During the initial takes, as Reiker recalls, she and King looked at each other and questioned themselves, saying, “‘Are we really gonna do this?’ And then it just seemed like the only way to shoot these scenes. It gave the actors the freedom to move and met our goal of capturing a lot of beautiful movement in the room. Later in the film, when they bust out on the roof, we used handheld. We wanted to capture that moment of freedom. They need air, they need to get out of that room, so handheld cameras made that freedom felt.”

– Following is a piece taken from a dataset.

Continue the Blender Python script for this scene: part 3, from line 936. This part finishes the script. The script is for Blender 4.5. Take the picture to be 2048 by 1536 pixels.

The actors portrayed outside of the hotel. They are, from left, Leslie Odom Jr., Eli Goree, Kingsley Ben-Adir and Aldis Hodge. Photo by Patti Perret courtesy of Amazon Studios

‡‡         Lighting the Boxing Ring

The lighting for the boxing scenes is exactly the lighting that was used for the real event. Reiker, King and gaffer Parks studied archival footage of the fight film. They discovered that a lot of the fixtures in the grid above the ring in the Miami Convention Center for the Clay/Liston fight were not used. “They were just up, there; never got turned on,” says Reiker. Regardless, to keep the authenticity of the scenes, King and Reiker agreed that the entire lighting grid should be recreated. In the process, gaffer Parks found period-correct 2K scoops to hang on the grid above the ring. They approached the Wembley fight in the same manner.

Reiker acknowledges the immense impact of having so many historic images to reference for this film to inform her work on it. The real impact she feels the film brings, though, is that “the conversation that takes place between these great men in this movie is as important now as it’s ever been.”